L.A. mayor Antonio Villaraigosa made a less than pleasant appearance before parents to talk about the takeover:

Mayor Antonio Villaraigosa’s school reform plan received its first and only local public vetting Thursday evening in a sometimes raucous hearing where Los Angeles residents addressed state lawmakers, who will have the final say.

Perhaps the most significant blow was landed by officials from neighboring cities, who announced their opposition to legislation that would give Villaraigosa substantial authority over the Los Angeles Unified School District. Parts or all of the cities fall within the boundaries of the Los Angeles school system.

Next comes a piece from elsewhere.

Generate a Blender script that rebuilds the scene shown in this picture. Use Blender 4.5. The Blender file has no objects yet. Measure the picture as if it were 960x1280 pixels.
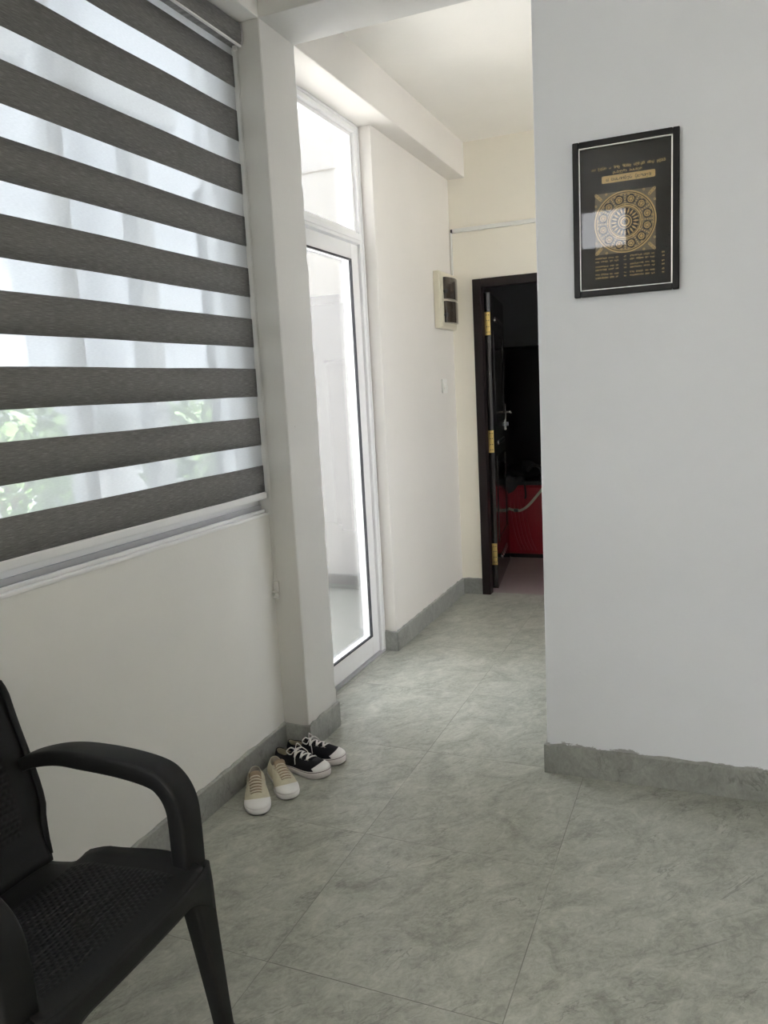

For those who have been on the fence regarding the takeover, this sort of stuff will probably only sour them on the idea.  If it’s true that this was the mayor’s first and last appearance before the public to discuss the takeover, it’s obvious that, in the words of one city councilwoman, this thing "is so clearly about money and ego and not education."  And of course, this sort of thing doesn’t exactly help either:

A special meeting of the San Fernando City Council was scheduled for this past Friday with Los Angeles Mayor Antonio Villaraigosa to discuss reform for the LAUSD. The council, of which I am a member, had agreed to meet with Villaraigosa before taking a formal position on his reform plan, otherwise known as Assembly Bill 1381.

But the meeting was never to take place. The Mayor’s Office called three hours before the scheduled start to cancel. Apparently Villaraigosa and his staff were unprepared to host a meeting that would be open to the public, as San Fernando City Council meetings must be to be in accordance with state open-meetings laws. 

The image of this thing being hashed out in smoke-filled rooms likely won’t sit well with Los Angeles voters.